Being married to Sonic when he was relevant (IE twenty-years-ago) was probably more of a curse than a blessing here. There’s a lives system, which gets annoying as all fuck. If you run out of lives on the second section of a zone, you have to go back to the first section. Again, this doesn’t really increase replay value or difficulty. It just creates busy work. Quality developers figured this out a while back. Lives were created so that players couldn’t park themselves on an arcade machine all day (but also so they didn’t spend a quarter only to game-over in five seconds). If developers great and small want penalize dying, how about instead incentivizing surviving? Remove the lives from Sonic Mania and instead reward players who ace stages with achievements or access to bonus stages. If you’re going to force replaying stages, those stages better be amazing. And for Sonic Mania, about half of them are. The other half? Well..
Even those who’ve turned their love of Sonic into a fetish tend to hate the underwater stages, and why wouldn’t they? They turn a fast, twitchy-reflex platformer into a slog. It feels less like water and more like you’re moving through invisible jelly, controls lose their responsiveness, and deaths become even cheaper and more agonizing. Insisting these type of stages be included in a game that’s supposed to be Sonic at it’s best is fucking absurd, but yet again, the diehards say that it wouldn’t be Sonic without them. Are you fucking kidding me? That’d be like telling someone who barely squeaked into college with a 2.0 GPA “you better not make the honor roll there, or I’m cutting you out of my will. I expect consistency, even when you fucking suck.”
Mostly, I was just left with a lot of questions. Like “why do they still have large sections of the game that can be cleared by not pressing anything?” Or “why can’t I change which character I’m using between levels? You know, that thing that Super Mario 2 did in 1988, three years before Sonic even came out?” Or “did anyone play-test this fucking thing?” One time I died a crushing death when the platform wasn’t anywhere near me, or sometimes I would just straight-up not blink when taking damage. Or “why are the Chaos Emerald bonus stages based around a shitty Mario Kart clone (Sonic R for the Sega Saturn, which really did suck) with horrible control and uglier graphics?

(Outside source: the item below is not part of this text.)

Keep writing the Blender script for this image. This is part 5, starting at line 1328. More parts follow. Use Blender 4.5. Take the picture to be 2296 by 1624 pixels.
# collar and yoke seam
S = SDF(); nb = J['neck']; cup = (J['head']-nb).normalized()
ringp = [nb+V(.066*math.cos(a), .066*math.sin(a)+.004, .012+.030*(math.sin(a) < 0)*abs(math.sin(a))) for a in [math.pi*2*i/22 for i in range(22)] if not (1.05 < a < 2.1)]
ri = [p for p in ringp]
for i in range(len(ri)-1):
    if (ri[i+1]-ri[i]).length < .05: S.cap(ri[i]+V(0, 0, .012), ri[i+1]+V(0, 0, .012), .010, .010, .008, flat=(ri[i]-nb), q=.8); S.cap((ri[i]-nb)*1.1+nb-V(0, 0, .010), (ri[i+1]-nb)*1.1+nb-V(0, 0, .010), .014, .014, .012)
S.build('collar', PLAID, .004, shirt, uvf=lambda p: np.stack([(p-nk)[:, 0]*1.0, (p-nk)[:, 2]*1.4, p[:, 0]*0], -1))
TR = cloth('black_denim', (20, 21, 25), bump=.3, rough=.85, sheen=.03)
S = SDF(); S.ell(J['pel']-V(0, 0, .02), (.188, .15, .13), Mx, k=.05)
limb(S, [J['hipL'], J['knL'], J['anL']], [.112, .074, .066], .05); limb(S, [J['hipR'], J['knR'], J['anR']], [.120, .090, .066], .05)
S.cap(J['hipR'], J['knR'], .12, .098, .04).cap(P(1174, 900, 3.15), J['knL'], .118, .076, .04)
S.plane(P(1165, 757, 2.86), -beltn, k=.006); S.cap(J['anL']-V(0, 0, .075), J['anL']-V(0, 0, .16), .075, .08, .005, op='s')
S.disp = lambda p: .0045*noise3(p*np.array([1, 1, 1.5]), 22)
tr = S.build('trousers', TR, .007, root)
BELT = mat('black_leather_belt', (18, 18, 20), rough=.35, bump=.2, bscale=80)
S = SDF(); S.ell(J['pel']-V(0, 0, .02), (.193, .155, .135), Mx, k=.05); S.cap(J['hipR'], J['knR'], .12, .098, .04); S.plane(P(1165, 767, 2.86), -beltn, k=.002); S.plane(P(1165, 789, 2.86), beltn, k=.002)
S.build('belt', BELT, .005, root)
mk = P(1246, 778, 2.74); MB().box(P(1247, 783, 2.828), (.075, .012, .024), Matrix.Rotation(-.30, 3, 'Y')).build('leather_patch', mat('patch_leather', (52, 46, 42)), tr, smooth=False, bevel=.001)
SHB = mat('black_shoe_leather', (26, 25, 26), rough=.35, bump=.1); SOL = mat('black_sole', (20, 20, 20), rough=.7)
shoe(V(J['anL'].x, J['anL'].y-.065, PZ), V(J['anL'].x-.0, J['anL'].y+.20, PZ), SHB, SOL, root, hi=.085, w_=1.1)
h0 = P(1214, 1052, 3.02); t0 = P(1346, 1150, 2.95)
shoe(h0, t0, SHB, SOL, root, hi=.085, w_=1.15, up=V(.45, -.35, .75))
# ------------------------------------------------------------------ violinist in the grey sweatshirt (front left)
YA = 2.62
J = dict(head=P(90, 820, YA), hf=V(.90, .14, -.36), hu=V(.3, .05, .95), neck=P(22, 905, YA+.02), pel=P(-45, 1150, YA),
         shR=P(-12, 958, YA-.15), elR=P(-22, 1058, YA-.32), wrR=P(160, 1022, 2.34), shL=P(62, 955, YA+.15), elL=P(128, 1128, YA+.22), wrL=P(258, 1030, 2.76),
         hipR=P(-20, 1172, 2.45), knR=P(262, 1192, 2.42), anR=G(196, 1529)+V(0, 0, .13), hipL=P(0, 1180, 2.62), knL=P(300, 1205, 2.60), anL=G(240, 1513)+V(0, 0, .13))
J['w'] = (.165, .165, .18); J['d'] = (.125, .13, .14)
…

I thought this was supposed to be a 2D platformer?” Speaking of the bonus stages, what were they thinking using the awful “special” stages from Sonic 3/Sonic & Knuckles where you navigate a sphere trying to collect blue balls? Maybe it’s a metaphor for Sonic fans being blue-balled by one disappointing Sonic release after another. Why not let the development team do something truly inspired with them? I know Iizuka wants to earn that lifetime achievement award from AT&T for unwavering devotion towards phoning it in, but why force that upon people who actually do give a shit? Oh, because he’s horrible and should have been fired a long time ago. I forgot.

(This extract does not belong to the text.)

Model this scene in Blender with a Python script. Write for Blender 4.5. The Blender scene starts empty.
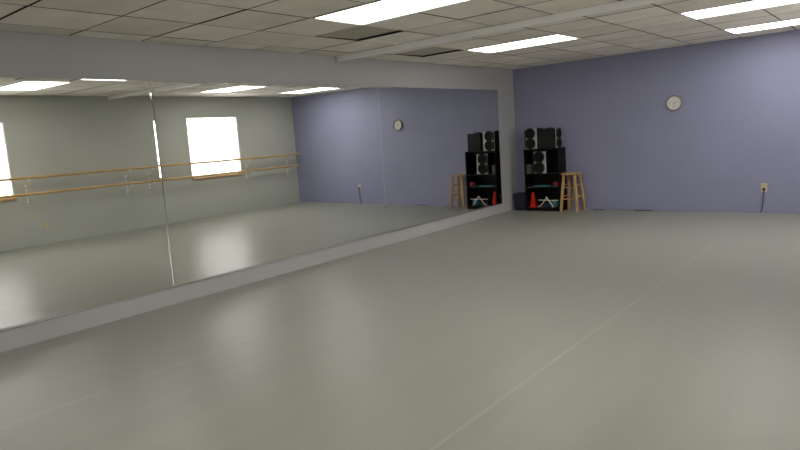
import bpy, bmesh, math, random
from mathutils import Vector, Matrix
random.seed(7)
C = bpy.context.scene.collection
PI = math.pi
W, H, L = 5.58, 2.345, -10.6      # room width, ceiling height, near wall

# ---------------------------------------------------------------- materials
def mat(name, col, rough=.5, metal=0, spec=.5, emit=None, es=0, noise=None, bump=None):
    m = bpy.data.materials.new(name); m.use_nodes = True
    nt = m.node_tree; b = nt.nodes['Principled BSDF']
    b.inputs['Base Color'].default_value = (*col, 1)
    b.inputs['Roughness'].default_value = rough
    b.inputs['Metallic'].default_value = metal
    b.inputs['Specular IOR Level'].default_value = spec
    if emit:
        b.inputs['Emission Color'].default_value = (*emit, 1); b.inputs['Emission Strength'].default_value = es
    tc = nt.nodes.new('ShaderNodeTexCoord')
    if noise:
        scale, amt = noise[:2]
        mp = nt.nodes.new('ShaderNodeMapping'); nt.links.new(tc.outputs['Object'], mp.inputs[0])
        if len(noise) > 2: mp.inputs['Scale'].default_value = noise[2]
        n = nt.nodes.new('ShaderNodeTexNoise'); n.inputs['Scale'].default_value = scale; n.inputs['Detail'].default_value = 4
        nt.links.new(mp.outputs[0], n.inputs['Vector'])
        r = nt.nodes.new('ShaderNodeValToRGB')
        r.color_ramp.elements[0].position = .3; r.color_ramp.elements[1].position = .7
        r.color_ramp.elements[0].color = (*[c*(1-amt) for c in col], 1)
        r.color_ramp.elements[1].color = (*[min(1, c*(1+amt)) for c in col], 1)
        nt.links.new(n.outputs['Fac'], r.inputs[0]); nt.links.new(r.outputs[0], b.inputs['Base Color'])
    if bump:
        n2 = nt.nodes.new('ShaderNodeTexNoise'); n2.inputs['Scale'].default_value = bump[0]; n2.inputs['Detail'].default_value = 3
        nt.links.new(tc.outputs['Object'], n2.inputs['Vector'])
        bp = nt.nodes.new('ShaderNodeBump'); bp.inputs['Strength'].default_value = bump[1]; bp.inputs['Distance'].default_value = .002
        nt.links.new(n2.outputs['Fac'], bp.inputs['Height']); nt.links.new(bp.outputs[0], b.inputs['Normal'])
    return m

M = {}
M['wall_grey'] = mat('wall_grey', (.47, .485, .44), .6, noise=(1.2, .03), bump=(60, .15))
M['wall_left'] = mat('wall_left', (.45, .45, .455), .6, noise=(1.2, .03), bump=(60, .15))
M['wall_purple'] = mat('wall_purple', (.272, .278, .415), .5, noise=(1.5, .04), bump=(60, .15))
M['tile_edge'] = mat('tile_edge', (.022, .018, .014), .9, noise=(30, .2))
M['dark_gap'] = mat('dark_gap', (.02, .019, .017), .9)
M['white_paint'] = mat('white_paint', (.62, .61, .58), .45, noise=(8, .03))
M['conduit'] = mat('conduit_paint', (.92, .92, .93), .4, noise=(5, .03))
M['diffuser'] = mat('light_diffuser', (.9, .9, .88), .4, emit=(1, .955, .91), es=9)
M['tile_dark'] = mat('ceiling_tile_dark', (.43, .40, .33), .9, noise=(14, .12))
M['aluminium'] = mat('brushed_aluminium', (.55, .55, .54), .3, 1, noise=(60, .05, (1, .05, 1)))
M['mirror'] = mat('mirror_silvering', (.86, .875, .86), .012, 1, noise=(.8, .004))
M['mirror_edge'] = mat('mirror_edge', (.6, .66, .63), .25, .2)
M['rail'] = mat('rail_wood', (.52, .34, .13), .38, noise=(6, .25, (8, .5, 8)))
M['stool'] = mat('stool_wood', (.48, .3, .125), .4, noise=(9, .2, (4, 4, .6)))
M['bracket'] = mat('bracket_metal', (.75, .75, .73), .35, .4, noise=(10, .04))
M['sill'] = mat('sill_wood', (.55, .36, .17), .4, noise=(10, .15, (4, .6, 4)))
M['black_laminate'] = mat('black_laminate', (.004, .004, .005), .5, spec=.2, noise=(20, .2))
M['black_plastic'] = mat('black_plastic', (.012, .012, .013), .5, noise=(30, .15))
M['charcoal'] = mat('charcoal_vinyl', (.006, .0065, .007), .55, spec=.3, noise=(40, .15), bump=(300, .3))
M['cone_black'] = mat('speaker_cone', (.005, .005, .006), .6, spec=.25, noise=(50, .2))
M['rubber'] = mat('rubber_surround', (.009, .009, .01), .45, spec=.3, noise=(50, .1))
M['silver'] = mat('silver_plastic', (.42, .42, .41), .4, .15, noise=(30, .05))
M['red'] = mat('red_plastic', (.62, .008, .004), .5, spec=.25, noise=(12, .08))
M['red_cloth'] = mat('red_cloth', (.35, .02, .035), .8, noise=(30, .3))
M['teal'] = mat('teal_foam', (.05, .24, .3), .7, noise=(20, .2))
M['pouch'] = mat('pouch_cloth', (.02, .07, .09), .8, noise=(25, .3))
M['blue'] = mat('blue_vinyl', (.04, .17, .25), .3, noise=(8, .5))
M['cream'] = mat('cream_stick', (.8, .78, .66), .5, noise=(20, .1))
M['grey_box'] = mat('grey_box', (.09, .1, .085), .6, noise=(20, .1))
M['navy'] = mat('navy_plastic', (.012, .014, .035), .45, noise=(12, .1))
M['ivory'] = mat('ivory_plastic', (.62, .53, .33), .4, noise=(20, .04))
M['slot'] = mat('slot_dark', (.03, .025, .02), .6)
M['cord_grey'] = mat('cord_grey', (.10, .10, .14), .5, noise=(20, .1))
M['black_cord'] = mat('cord_black', (.01, .01, .01), .5, noise=(20, .1))
M['clock_rim'] = mat('clock_rim', (.27, .23, .2), .4, .3, noise=(20, .1))
M['clock_face'] = mat('clock_face', (.72, .69, .66), .25, noise=(6, .05))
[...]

Oh, and there’s DLC, which costs $5, further “remixes” the stages and gives you two more characters. One of them does a butt-stomp (you know, that thing Mario does in every game without having to pay extra to do it) and one can glide using the same mechanics Mario does when he has a cape in Mario World (which again, doesn’t cost extra money to do). The Encore mode does have a nifty idea of letting you accumulate all five characters and switching between them, but really, that should have been an option from the start. Also it turns the horrible 3D special stage from Sonic 3 into one of the worst video-pinball games in recent memory. This is supposed to be a bonus, mind you. It makes me think Sega is one of those households that gives trick-or-treaters Tootsie Rolls. I beat the normal mode with Sonic & Tails and really felt happy and satisfied (and to all those that say my hatred of Sonic is based around sucking at it, hey, I beat the final boss on my first try. Did you?) and really had no desire to go back and get all the Chaos Emeralds. Maybe if the method of getting them had been fun, I’d been all for it. It wasn’t, so I wasn’t.

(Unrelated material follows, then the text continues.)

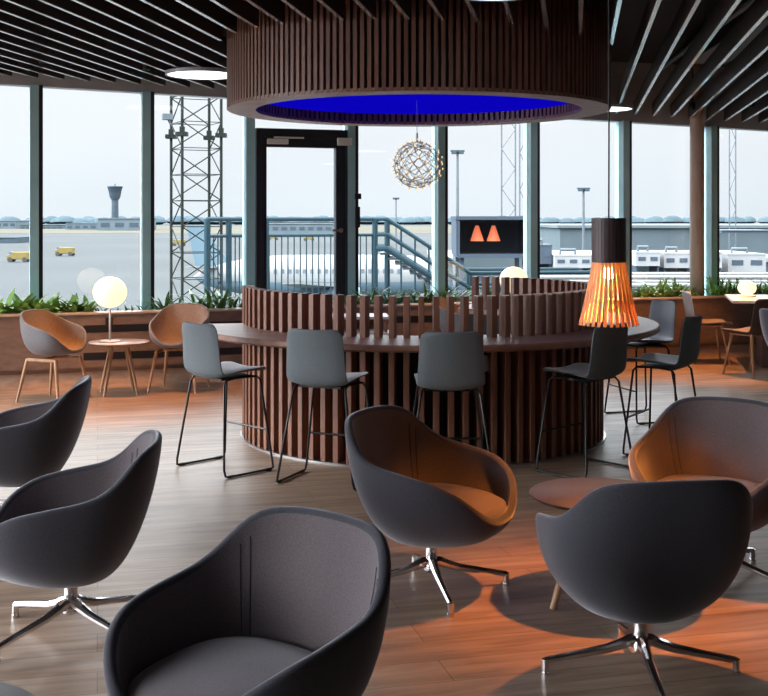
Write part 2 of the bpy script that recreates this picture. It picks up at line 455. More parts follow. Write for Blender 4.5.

Having said all that (and trust, I could go on), I’m nothing short of floored by the fact that I enjoyed Sonic Mania more than I disliked it. The good parts are really good. I especially loved most of the boss fights, which is shocking because I never liked any in previous Sonic games. Here, they can be pretty fricken awesome. There’s one where you take on a giant capsule-toy-dispenser that unleashes mini-versions of original Sonic bosses that made me smile so hard it caused the corners of my mouth to hurt. And, once again, the worst ones are stuff lifted from the original games. Like the first boss of Titanic Monarch Zone, which has nearly invisible spikes that are so hard to see that I honestly thought Sonic had suffered massive heart failure. I was livid. Why copy anything at all, especially when the new stuff is so damn entertaining? It’s astonishing that at no point during the production of Sonic Mania, someone in charge didn’t say “these boys sure seem to know what they’re doing. Maybe we should step back and let them make their full Sonic dream game like they originally wanted.” Because Sonic Mania ain’t that, and that’s a fucking shame because it should have been.
Ultimately, it just feels like the new team prioritized fun above all else. Playing Sonic Mania is like being part of a sports team that snaps a losing streak. You feel relief that something good finally happened, but then you remember that winning was what you were supposed to be doing this whole time. There’s no reason Sonic should have taken this long to put out a game that even a hater like me must concede is good. And to think, all it took was having the guy who has no passion for the character or the franchise hand over the reins to a team of programmers who do. Funny how that works. It should be no surprise that Sonic Mania is as good as it is. It’s a product of love. And it’ll keep getting better, unless Sega keeps caving into fan demands that all the bad shit be kept intact, or else. That’d be like the Warriors fans insisting we shitcan everyone who can shoot 3s, because it was better back in the old days of Nellie-Ball, when we never won anything. If your fans demand you not reach your fullest potential, you need to go out and find new fans. And just keep appeasing the ones who will never grow up by re-releasing the same old shit that’s slightly tweaked so it can be sold as “new”, and just hope Nintendo doesn’t sue you for stealing their shtick.
Sonic Mania was developed by a lot of very talented people. Kudos, gang.
Point of Sale: Xbox One, Nintendo Switch, PlayStation 4, Steam
$19.99 + $4.99 (DLC) suggests for the sequel that the development team consider a viewing of the barely watchable 1980 “comedy” 9 to 5 and take notes on how to deal with Iizuka’s “supervision” in the making of this review.
And I looked as the lamb opened seventh seal, and there was silence in Heaven for half an hour, and Indie Gamer Chick awarded her seal of approval to a Sonic The Hedgehog game.
Revelations 8:1
Sonic Mania, despite being half-made by indies, is not a true indie and not ranked on the Indie Gamer Chick Leaderboard. It’d be in the top 100 or so, probably.